Tuesday, March 8, 2011

I ran to the tower where the church bells chimed...

...and I hoped that they would clear my mind. They left a ringing in my ear, but that drum's still beating loud and clear.

I went to Mass with my mom yesterday back home.

I've been thinking lately that maybe church is what's missing. Maybe I just need to rebuild my relationship with God and the Church to figure out my life.

The thing is, I think I already have a pretty good relationship with God. But that means that I have my own beliefs...which are not necessarily the same as an organized religion's.

The priest focused his homily on foundations. The Gospel reading was Matthew 7: 21-27 - foundations. The wise man builds his house on rock, unlike the fool who builds his on sand. We're supposed to build our faith on the teachings of the Church, and it'll become our rock. With the Church as our foundation, we can't go wrong.





Right?

But I have my rock. My rock is made of the people I love. My rock is the belief that God is love - all-encompassing, unending, unwavering love. As Father Greg Boyle, S.J., said, "This is a God who's too busy loving you to be disappointed." I think God loves every person. He created us all, didn't he? Didn't He make us exactly the way we were to be made? So how could he possibly NOT love us? God loves us.
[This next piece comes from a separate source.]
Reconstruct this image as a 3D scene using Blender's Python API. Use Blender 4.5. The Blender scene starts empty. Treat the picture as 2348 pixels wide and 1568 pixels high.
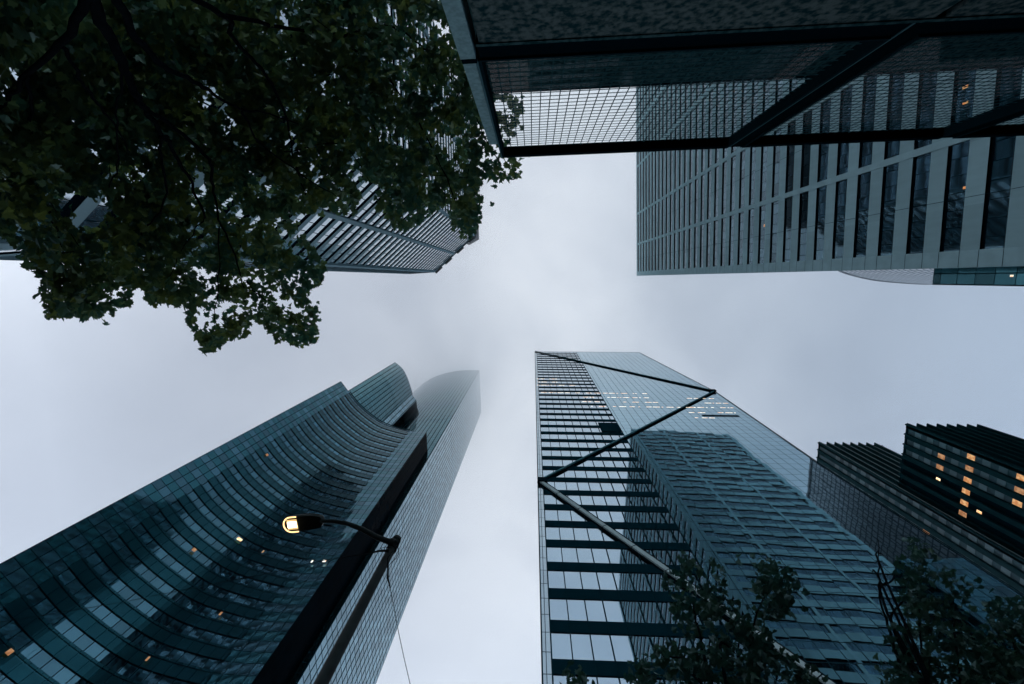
import bpy, math, random
import numpy as np
from mathutils import Vector
random.seed(7); RNG = np.random.default_rng(11)
R = math.radians
SC = bpy.context.scene; COL = SC.collection
EYE = 1.6
# ---------------------------------------------------------------- camera
CAMF, CX, CY = 1043.0, 1173.5, 784.0          # 16 mm lens, in a 2347 px wide frame
ZEN = (1222.0, 638.0)                          # where straight-up falls in the frame
_u = np.array([ZEN[0]-CX, ZEN[1]-CY, CAMF]); _u /= np.linalg.norm(_u)
_X = np.array([1, 0, 0.]) - _u[0]*_u; _X /= np.linalg.norm(_X)
MW = np.array([_X, np.cross(_u, _X), _u])
def at(px, py, h):
    """plan position of a photograph point for an assumed height h above the eye"""
    d = MW @ np.array([px-CX, py-CY, CAMF])
    return (d[0]/d[2]*h, d[1]/d[2]*h, h+EYE)
cam = bpy.data.objects.new('camera', bpy.data.cameras.new('camera')); COL.objects.link(cam)
cam.data.sensor_width = 36; cam.data.lens = 36*CAMF/2347
cam.data.clip_start = 0.05; cam.data.clip_end = 5000
from mathutils import Matrix
r_, dn, fw = MW[:, 0], MW[:, 1], MW[:, 2]
cam.matrix_world = Matrix(((r_[0], -dn[0], -fw[0], 0), (r_[1], -dn[1], -fw[1], 0), (r_[2], -dn[2], -fw[2], EYE), (0, 0, 0, 1)))
SC.camera = cam
# ---------------------------------------------------------------- world, sun, exposure
W = bpy.data.worlds.new('World'); SC.world = W; W.use_nodes = True
nt = W.node_tree; nt.nodes.clear()
def N(tree, t, **k):
    n = tree.nodes.new(t)
    for a, b in k.items(): setattr(n, a, b)
    return n
out = N(nt, 'ShaderNodeOutputWorld'); bg = N(nt, 'ShaderNodeBackground'); bg.inputs['Strength'].default_value = 0.078
sky = N(nt, 'ShaderNodeTexSky', sky_type='NISHITA'); sky.sun_disc = False
sky.sun_elevation = R(30); sky.sun_rotation = R(251)
tc = N(nt, 'ShaderNodeTexCoord')
mp = N(nt, 'ShaderNodeMapping'); mp.inputs['Scale'].default_value = (1, 1, 1.4)
no = N(nt, 'ShaderNodeTexNoise'); no.inputs['Scale'].default_value = 2.6; no.inputs['Detail'].default_value = 5; no.inputs['Roughness'].default_value = .5; no.inputs['Distortion'].default_value = .35
cr = N(nt, 'ShaderNodeValToRGB'); cr.color_ramp.elements[0].position = .36; cr.color_ramp.elements[0].color = (.50, .545, .61, 1)
cr.color_ramp.elements[1].position = .62; cr.color_ramp.elements[1].color = (1.12, 1.12, 1.12, 1)
sx = N(nt, 'ShaderNodeSeparateXYZ'); mr = N(nt, 'ShaderNodeMapRange')
mr.inputs['From Min'].default_value = -1; mr.inputs['From Max'].default_value = 1
gx = N(nt, 'ShaderNodeValToRGB'); gx.color_ramp.interpolation = 'EASE'
e = gx.color_ramp.elements
e[0].position = 0; e[0].color = (4.0, 4.45, 5.2, 1); e[1].position = 1.0; e[1].color = (2.2, 3.0, 3.9, 1)
for p, c in ((.28, (5.6, 6.15, 7.1, 1)), (.52, (10.7, 11.3, 12.0, 1)), (.70, (6.2, 7.1, 8.2, 1)), (.86, (4.0, 5.0, 6.3, 1))):
    q = e.new(p); q.color = c
mul = N(nt, 'ShaderNodeMix', data_type='RGBA', blend_type='MULTIPLY'); mul.inputs[0].default_value = 1
mx = N(nt, 'ShaderNodeMix', data_type='RGBA'); mx.inputs[0].default_value = .95
L = nt.links.new
L(tc.outputs['Generated'], mp.inputs[0]); L(mp.outputs[0], no.inputs['Vector']); L(no.outputs[0], cr.inputs[0])
L(tc.outputs['Generated'], sx.inputs[0]); L(sx.outputs[0], mr.inputs['Value']); L(mr.outputs[0], gx.inputs[0])
hz = N(nt, 'ShaderNodeMapRange', interpolation_type='SMOOTHSTEP'); hz.inputs['From Min'].default_value = .30; hz.inputs['From Max'].default_value = .62; hz.inputs['To Min'].default_value = 4.2; hz.inputs['To Max'].default_value = 1  # low sky brightened, added below the view to light the walls
L(sx.outputs[2], hz.inputs['Value']); vm = N(nt, 'ShaderNodeVectorMath', operation='SCALE'); L(gx.outputs[0], vm.inputs[0]); L(hz.outputs[0], vm.inputs['Scale'])
L(vm.outputs[0], mul.inputs[6]); L(cr.outputs[0], mul.inputs[7]); L(sky.outputs[0], mx.inputs[6]); L(mul.outputs[2], mx.inputs[7])
L(mx.outputs[2], bg.inputs[0]); L(bg.outputs[0], out.inputs[0])
sd = bpy.data.lights.new('sun', 'SUN'); sd.energy = .5; sd.angle = R(25); sd.color = (.93, .97, 1)
sun = bpy.data.objects.new('sun', sd); COL.objects.link(sun); sun.rotation_euler = Vector((-.80, -.27, .49)).to_track_quat('Z', 'Y').to_euler()
SC.view_settings.view_transform = 'Standard'; SC.view_settings.look = 'None'; SC.view_settings.gamma = 1
SC.view_settings.exposure = 0
SC.render.engine = 'CYCLES'
cy = SC.cycles
cy.max_bounces = 12; cy.diffuse_bounces = 2; cy.glossy_bounces = 4; cy.transmission_bounces = 4; cy.transparent_max_bounces = 12; cy.volume_bounces = 8
cy.use_denoising = True; cy.caustics_reflective = False; cy.caustics_refractive = False
# ---------------------------------------------------------------- mesh builder
class MB:
    def __init__(s): s.v = []; s.f = []; s.uv = []
    def face(s, pts, uv=None):
        b = len(s.v); s.v += [tuple(p) for p in pts]; s.f.append(tuple(range(b, b+len(pts))))
        s.uv += uv if uv else [(p[0]+.37*p[2], p[1]+.41*p[2]) for p in pts]
    def wall(s, a, b, z0, z1, u0=0.):
        l = math.hypot(b[0]-a[0], b[1]-a[1])
        s.face([(a[0], a[1], z0), (b[0], b[1], z0), (b[0], b[1], z1), (a[0], a[1], z1)], [(u0, z0), (u0+l, z0), (u0+l, z1), (u0, z1)])
        return u0+l
    def prism(s, poly, z0, z1, caps=True, closed=True):
        n = len(poly); u = 0
        for i in range(n if closed else n-1): u = s.wall(poly[i], poly[(i+1) % n], z0, z1, u)
        if caps:
            s.face([(p[0], p[1], z1) for p in poly]); s.face([(p[0], p[1], z0) for p in reversed(poly)])
    def ring(s, outer, inner, z):
        n = len(outer)
        for i in range(n):
            j = (i+1) % n
            s.face([(*outer[i], z), (*outer[j], z), (*inner[j], z), (*inner[i], z)])
    def strip(s, a, b, z):       # open band between two polylines
        for i in range(len(a)-1): s.face([(*a[i], z), (*a[i+1], z), (*b[i+1], z), (*b[i], z)])
    def box(s, c, size, rz=0):
        hx, hy, hz = size[0]/2, size[1]/2, size[2]/2; ca, sa = math.cos(rz), math.sin(rz)
        q = [(c[0]+x*ca-y*sa, c[1]+x*sa+y*ca) for x, y in ((-hx, -hy), (hx, -hy), (hx, hy), (-hx, hy))]
        s.prism(q, c[2]-hz, c[2]+hz)
    def beam(s, p, q, w, d, nrm=(0, 0, 1)):
        p, q = Vector(p), Vector(q); t = (q-p).normalized(); n = Vector(nrm); a = t.cross(n).normalized(); n = a.cross(t).normalized()
        c = [a*w/2*i + n*d/2*j for i, j in ((-1, -1), (1, -1), (1, 1), (-1, 1))]
        P = [p+k for k in c]; Q = [q+k for k in c]; l = (q-p).length
        for i in range(4):
            j = (i+1) % 4; s.face([P[i], P[j], Q[j], Q[i]], [(0, 0), (w, 0), (w, l), (0, l)])
        s.face(P[::-1]); s.face(Q)
    def tube(s, pts, rad, n=8, capped=True):
        pts = [Vector(p) for p in pts]; rings = []; ref = Vector((.3, .2, .93)).normalized()
        for i, p in enumerate(pts):
            t = (pts[min(i+1, len(pts)-1)]-pts[max(i-1, 0)]).normalized()
            a = t.cross(ref)
            if a.length < .05: a = t.cross(Vector((1, 0, 0)))
            a.normalize(); b = t.cross(a); r = rad[i] if hasattr(rad, '__len__') else rad
            rings.append([p+a*math.cos(k*2*math.pi/n)*r+b*math.sin(k*2*math.pi/n)*r for k in range(n)])
        base = len(s.v)
        for rg in rings: s.v += [tuple(x) for x in rg]
        for i in range(len(rings)-1):
            for k in range(n):
                k2 = (k+1) % n; s.f.append((base+i*n+k, base+i*n+k2, base+(i+1)*n+k2, base+(i+1)*n+k)); s.uv += [(k/n, i), ((k+1)/n, i), ((k+1)/n, i+1), (k/n, i+1)]
        if capped:
            s.f.append(tuple(base+k for k in range(n))[::-1]); s.uv += [(0, 0)]*n
            s.f.append(tuple(base+(len(rings)-1)*n+k for k in range(n))); s.uv += [(0, 0)]*n
    def build(s, name, mat, parent=None, smooth=False, kind=None, bevel=0):
        me = bpy.data.meshes.new(name); me.from_pydata(s.v, [], s.f)
        ul = me.uv_layers.new(name='UVMap'); ul.data.foreach_set('uv', np.array(s.uv, dtype=np.float32).ravel())
        me.materials.append(mat)
        if smooth: me.polygons.foreach_set('use_smooth', [True]*len(me.polygons))
        o = bpy.data.objects.new(name, me); COL.objects.link(o); o.parent = parent
        if kind: o['kind'] = kind
        if bevel:
            m = o.modifiers.new('b', 'BEVEL'); m.width = bevel; m.segments = 2
        return o
def empty(name, label, cat, loc=(0, 0, 0), group=None):
    """a thing's base; children are given in world coordinates, so the empty stays unrotated and they are offset back"""
    o = bpy.data.objects.new(name, None); COL.objects.link(o); o['label'] = label; o['category'] = cat
    o['_loc'] = loc
    if group: o['group'] = group
    return o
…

That is my rock, my foundation.

Then why is the Church grinding my rock into sand?

How is it, then, that if we are supposed to love our neighbor, if God truly loves us...how does it possibly add up that we can't let love happen? Why can't people I love so much love each other?

Yes, this is turning from a religious rant into an LGBTQ rights rant.
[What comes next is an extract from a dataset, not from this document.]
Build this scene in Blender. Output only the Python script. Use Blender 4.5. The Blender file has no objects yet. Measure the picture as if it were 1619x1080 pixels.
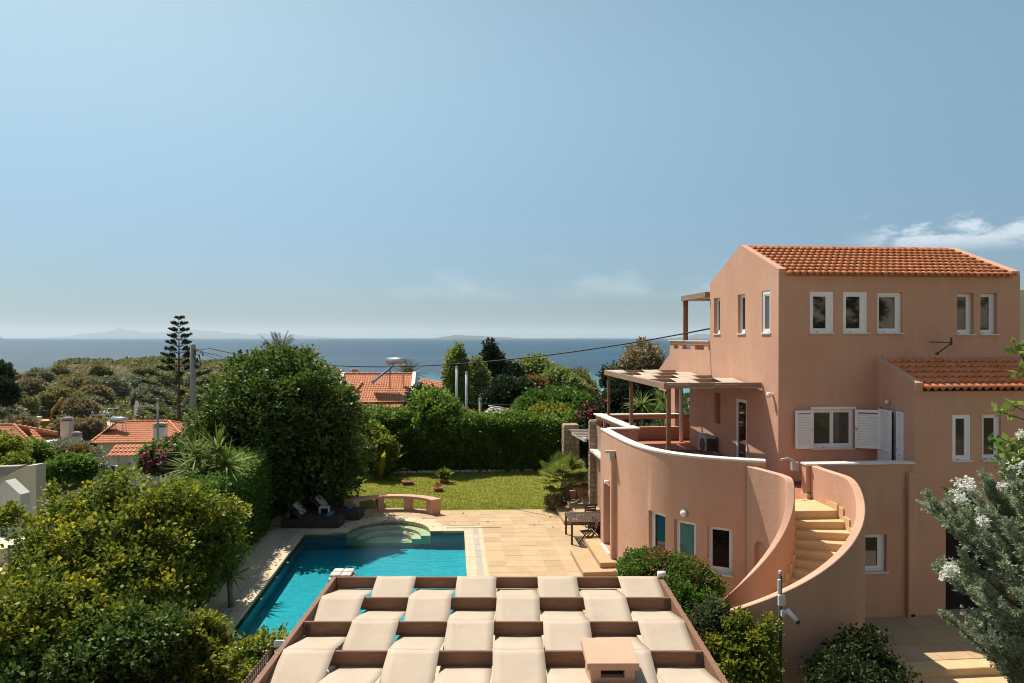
import bpy, bmesh, math, random
import numpy as np
from mathutils import Vector, Matrix
random.seed(7)
RNG = np.random.default_rng(11)
SC = bpy.context.scene
COL = SC.collection
R = math.radians
# ------------------------------------------------------------------ camera
EYE = 6.75                       # camera height above the patio, metres
YAW, PITCH, FPX = R(4.98), math.atan(6.0 / 1079.0), 1079.0
cam_data = bpy.data.cameras.new('camera')
cam_data.sensor_width = 36.0
cam_data.lens = 36.0 * FPX / 1619.0
cam_data.clip_start, cam_data.clip_end = 0.1, 200000.0
cam = bpy.data.objects.new('camera', cam_data)
COL.objects.link(cam)
cam.location = (0, 0, EYE)
cam.rotation_euler = (math.pi / 2 - PITCH, 0, -YAW)
SC.camera = cam
# ------------------------------------------------------------------ world, sun, exposure
SUN_DIR = Vector((-0.37, 0.49, 1.0)).normalized()      # towards the sun
ELEV = math.asin(SUN_DIR.z)
AZ = math.atan2(SUN_DIR.x, SUN_DIR.y)                   # from +Y towards +X
world = bpy.data.worlds.new('World')
SC.world = world
world.use_nodes = True
wn, wl = world.node_tree.nodes, world.node_tree.links
wn.clear()
w_out = wn.new('ShaderNodeOutputWorld')
w_bg = wn.new('ShaderNodeBackground')
w_bg.inputs['Strength'].default_value = 0.095
sky = wn.new('ShaderNodeTexSky')
sky.sky_type = 'NISHITA'
sky.sun_disc = False
sky.sun_elevation = ELEV
sky.sun_rotation = AZ
sky.altitude = 20
sky.air_density = 1.0
sky.dust_density = 1.1
sky.ozone_density = 2.2
def wmath(op, a, b=None, c=None, clamp=False):
    n = wn.new('ShaderNodeMath'); n.operation = op; n.use_clamp = clamp
    for i, v in enumerate((a, b, c)):
        if v is None: continue
        if isinstance(v, (int, float)): n.inputs[i].default_value = v
        else: wl.new(v, n.inputs[i])
    return n.outputs[0]
tc = wn.new('ShaderNodeTexCoord')
sep = wn.new('ShaderNodeSeparateXYZ'); wl.new(tc.outputs['Generated'], sep.inputs[0])
az = wmath('ARCTAN2', sep.outputs[0], sep.outputs[1])
el = wmath('ARCSINE', sep.outputs[2])
comb = wn.new('ShaderNodeCombineXYZ')
wl.new(az, comb.inputs[0]); wl.new(wmath('MULTIPLY', el, 2.2), comb.inputs[1])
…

Love is love. You can't tell people I love that they can't love each other based on which gender they are. You can't keep them from loving each other by withholding the ability to marry. That's not how love works. The heart works, regardless of a piece of paper. But it would be nice to allow them that sanctity, the ability to prove that they will love no one else the way they love each other for the rest of their lives.

Also, this is becoming a save-the-world rant.

We just sit there in the gorgeous brick building, filled with heat or air conditioning that's so plentiful we complain about it, listening a man wearing a robe stitched with sparkling gold-colored threads, under a crucifix hand-carved of bleached wood. What good is any of that doing for the world? Why do we have such nice things when so many people have none, and why are we enjoying them when we could actually be doing something worthwhile?

I felt like I needed to leave partway through Mass. Just run, drive away to where no one could hear me, and scream. Scream in frustration at living such a privileged life and not realizing how much I don't deserve until now. Scream in fear for the rest of my life, afraid to lose this. Scream in confusion, not knowing where to start to make sense of it all.

So all in all, going to church at home made it worse. Thankfully, I'm at Creighton, where a lot of people seem to feel similarly. A lot of those people happen to be my friends.

I think I need to start going to St. John's more, but not St. Patrick's.